A practical RFQ often works better when it asks suppliers to comment on finish risk as well. In other words: not only “can you do this,” but “what part of this finish route is most likely to create drift, delay, or yield loss?” That answer is often more valuable than the base price itself.

5. Quantity Should Be Written in Three Layers, Not One
Many RFQs only give one quantity number, and that is usually not enough. A more useful document separates first order, expected reorder range, and possible SKU expansion window. A factory may quote one route aggressively at a low first order quantity even though it becomes inefficient or unstable once the project expands. Another route may look more expensive at launch but become stronger once the line scales.
KAIYA therefore recommends defining quantity in layers: the launch quantity the team is budgeting immediately, the likely reorder range if the SKU performs, and the possible category expansion if the structure becomes a repeat platform. That helps factories quote with a more realistic view of tooling, material planning, and production rhythm.
This is especially important in color cosmetics, where one structure often becomes a family. A single lipstick, gloss, compact, or stick shell may later support several shades, finishes, or sub-lines. If the RFQ ignores that possibility, the brand may receive a quote that looks attractive only because it is built around a very narrow short-term assumption.

6. Ask for a Risk List, Not Only a Price List
One of the most useful RFQ upgrades is asking each supplier to return a short risk matrix together with the quotation. That matrix should identify tolerance-sensitive points, likely failure modes, process-sensitive decoration steps, and any part of the request that may require trade-offs. A polished quote without a risk list often hides weak execution thinking.
This is how real supplier comparison becomes sharper.

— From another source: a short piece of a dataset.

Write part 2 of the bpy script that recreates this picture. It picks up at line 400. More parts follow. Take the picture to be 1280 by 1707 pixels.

Two suppliers may quote similar pricing, but one may identify the actual risk layers much earlier. In many B2B projects, that supplier is the safer long-term partner even if the first quotation is not the absolute cheapest.
KAIYA treats this as a normal part of RFQ review because a packaging supplier should not only confirm that a component can be produced. They should also show where the project is most likely to slow down, drift visually, or require revalidation later.

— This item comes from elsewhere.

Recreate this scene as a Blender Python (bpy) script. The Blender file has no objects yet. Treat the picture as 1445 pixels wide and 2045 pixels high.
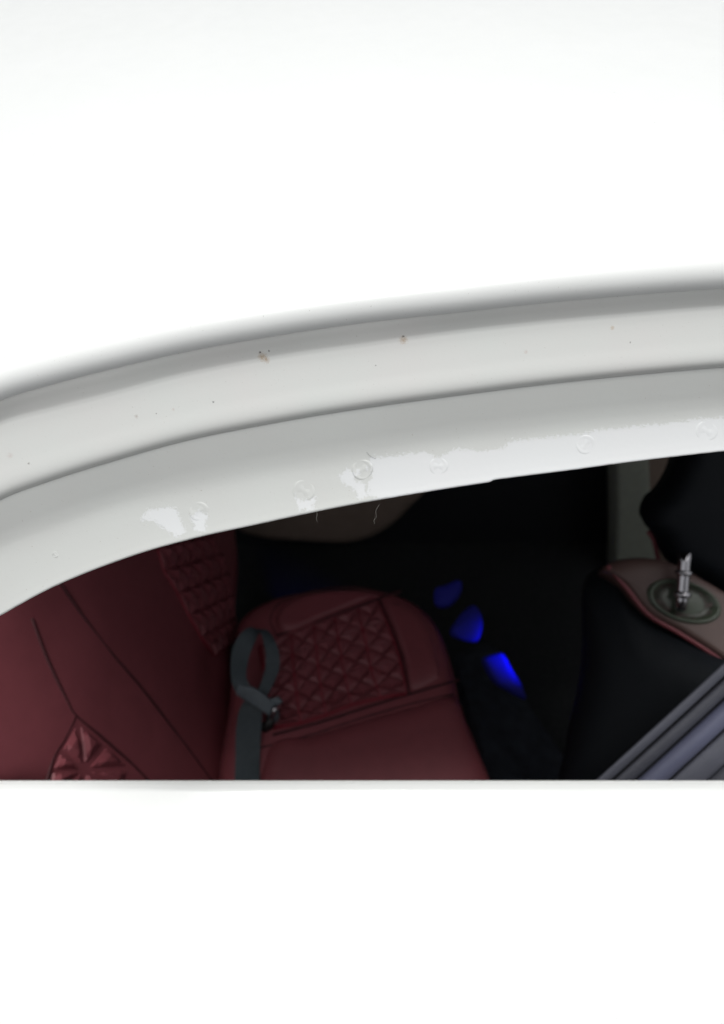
import bpy, bmesh, math, random
from mathutils import Vector, Matrix, noise
from math import radians as R
random.seed(7)
sc = bpy.context.scene
col = sc.collection

# ---------------------------------------------------------------- camera
PITCH = R(42); CAMZ = 1.56; F = 1071.0; CX, CY = 722.5, 1022.5
cam_d = bpy.data.cameras.new('camera'); cam = bpy.data.objects.new('camera', cam_d); col.objects.link(cam)
cam.location = (0, 0, CAMZ); cam.rotation_euler = (R(90)-PITCH, 0, 0)
cam_d.sensor_fit = 'HORIZONTAL'; cam_d.sensor_width = 36; cam_d.lens = 36*F/1445
cam_d.clip_start = 0.01; cam_d.clip_end = 3000
cam_d.dof.use_dof = True; cam_d.dof.focus_distance = 0.299; cam_d.dof.aperture_fstop = 8.0
sc.camera = cam
# ---------------------------------------------------------------- light
w = bpy.data.worlds.new("World"); sc.world = w; w.use_nodes = True
nt = w.node_tree; nt.nodes.clear()
sky = nt.nodes.new('ShaderNodeTexSky'); sky.sky_type = 'NISHITA'; sky.sun_disc = False
SUN_EL, SUN_AZ = R(86), R(180)       # azimuth from +Y (over the roof), towards -X
sky.sun_elevation = SUN_EL; sky.sun_rotation = SUN_AZ
sky.air_density = 1.0; sky.dust_density = 4.0; sky.ozone_density = 1.0
hs = nt.nodes.new('ShaderNodeHueSaturation'); hs.inputs['Saturation'].default_value = 0.12
bg = nt.nodes.new('ShaderNodeBackground'); bg.inputs['Strength'].default_value = 0.15
out = nt.nodes.new('ShaderNodeOutputWorld')
nt.links.new(sky.outputs[0], hs.inputs['Color']); nt.links.new(hs.outputs[0], bg.inputs[0]); nt.links.new(bg.outputs[0], out.inputs[0])
sl = bpy.data.lights.new('sun', 'SUN'); sl.energy = 2.0; sl.angle = R(20); sl.color = (.985, 1, .965)
so = bpy.data.objects.new('sun', sl); col.objects.link(so)
sd = Vector((math.cos(SUN_EL)*math.sin(SUN_AZ), math.cos(SUN_EL)*math.cos(SUN_AZ), math.sin(SUN_EL)))
so.rotation_euler = sd.to_track_quat('Z', 'Y').to_euler(); so.location = (0, 2, 5)
sc.view_settings.view_transform = 'Standard'; sc.view_settings.look = 'None'
sc.view_settings.gamma = 1; sc.view_settings.use_curve_mapping = False
sc.view_settings.exposure = -0.20

# ---------------------------------------------------------------- helpers
FW = Vector((0, math.cos(PITCH), -math.sin(PITCH))); UP = Vector((0, math.sin(PITCH), math.cos(PITCH))); RT = Vector((1, 0, 0))
CAM = Vector((0, 0, CAMZ))
def ray(px, py): return FW + RT*((px-CX)/F) - UP*((py-CY)/F)
def P(px, py, d): return CAM + ray(px, py)*d
class Plane:
    def __init__(s, p0, n): s.p0 = Vector(p0); s.n = Vector(n).normalized()
    def hit(s, px, py):
        r = ray(px, py); return CAM + r*((s.p0-CAM).dot(s.n)/r.dot(s.n))
def interp(tab, x):
    if x <= tab[0][0]:
        (a, b), (c, d) = tab[0], tab[1]; return b+(x-a)*(d-b)/(c-a)
    if x >= tab[-1][0]:
        (a, b), (c, d) = tab[-2], tab[-1]; return d+(x-c)*(d-b)/(c-a)
    for i in range(len(tab)-1):
        if tab[i][0] <= x <= tab[i+1][0]:
            x0, y0 = tab[i]; x1, y1 = tab[i+1]
            m0 = (y1-tab[i-1][1])/(x1-tab[i-1][0]) if i > 0 else (y1-y0)/(x1-x0)
            m1 = (tab[i+2][1]-y0)/(tab[i+2][0]-x0) if i+2 < len(tab) else (y1-y0)/(x1-x0)
            h = x1-x0; t = (x-x0)/h
            return (2*t**3-3*t*t+1)*y0+(t**3-2*t*t+t)*h*m0+(-2*t**3+3*t*t)*y1+(t**3-t*t)*h*m1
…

7. Add Approval and Change-Control Rules Before Sampling Starts
A strong RFQ should explain what happens after the first quote is accepted. Which sample checkpoints will the brand use? Which changes trigger requote, resampling, or revalidation? Which changes are cosmetic, and which ones are structural enough to reopen the project logic? Without these rules, development often drifts into repeated revisions that look minor one by one but collectively damage speed and budget.

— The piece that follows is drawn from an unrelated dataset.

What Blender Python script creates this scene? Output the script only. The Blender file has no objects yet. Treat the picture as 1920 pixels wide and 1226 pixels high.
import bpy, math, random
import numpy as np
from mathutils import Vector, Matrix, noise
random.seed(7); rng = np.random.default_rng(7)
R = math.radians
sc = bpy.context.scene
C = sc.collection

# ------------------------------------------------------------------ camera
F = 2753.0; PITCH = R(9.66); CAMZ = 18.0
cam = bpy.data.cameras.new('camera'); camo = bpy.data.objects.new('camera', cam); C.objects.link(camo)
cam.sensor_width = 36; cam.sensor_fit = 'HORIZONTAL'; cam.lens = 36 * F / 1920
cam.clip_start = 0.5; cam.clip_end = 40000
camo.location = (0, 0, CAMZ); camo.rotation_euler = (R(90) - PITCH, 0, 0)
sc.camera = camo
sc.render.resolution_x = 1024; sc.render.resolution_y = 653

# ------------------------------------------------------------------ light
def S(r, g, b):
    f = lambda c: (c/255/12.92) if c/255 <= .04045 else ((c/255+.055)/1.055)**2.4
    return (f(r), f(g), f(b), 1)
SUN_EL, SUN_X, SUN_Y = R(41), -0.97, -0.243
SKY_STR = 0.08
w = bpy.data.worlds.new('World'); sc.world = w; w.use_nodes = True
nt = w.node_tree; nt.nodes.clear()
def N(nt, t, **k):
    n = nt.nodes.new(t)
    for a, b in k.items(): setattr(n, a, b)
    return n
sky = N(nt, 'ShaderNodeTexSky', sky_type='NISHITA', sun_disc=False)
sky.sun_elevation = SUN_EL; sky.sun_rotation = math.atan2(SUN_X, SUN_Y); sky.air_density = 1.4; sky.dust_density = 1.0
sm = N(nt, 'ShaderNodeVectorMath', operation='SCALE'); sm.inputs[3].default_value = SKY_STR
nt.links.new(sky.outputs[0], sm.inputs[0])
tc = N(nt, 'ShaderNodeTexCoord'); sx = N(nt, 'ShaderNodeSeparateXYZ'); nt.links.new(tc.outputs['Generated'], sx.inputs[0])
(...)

KAIYA usually recommends defining this in plain operational language. If a material changes, does the price reopen? If a finish stack changes, is revalidation required? If the cap fit target changes, does the pilot need to restart? The clearer these boundaries are, the easier it becomes to protect both timeline and quotation discipline.
8. Final Recommendation
A good RFQ is not the longest document. It is the one that gives the factory enough commercial, structural, finish, and quantity context to quote the project honestly. In color cosmetic packaging, that usually means the RFQ must define product role, structure behavior, requirement priority, finish path, quantity layers, risk expectations, and approval rules before supplier comparison goes too far.
KAIYA supports brands by turning broad packaging ideas into execution-ready RFQ structures. The practical goal is simple: more comparable quotations, fewer sample misunderstandings, and better stability from first development through mass production.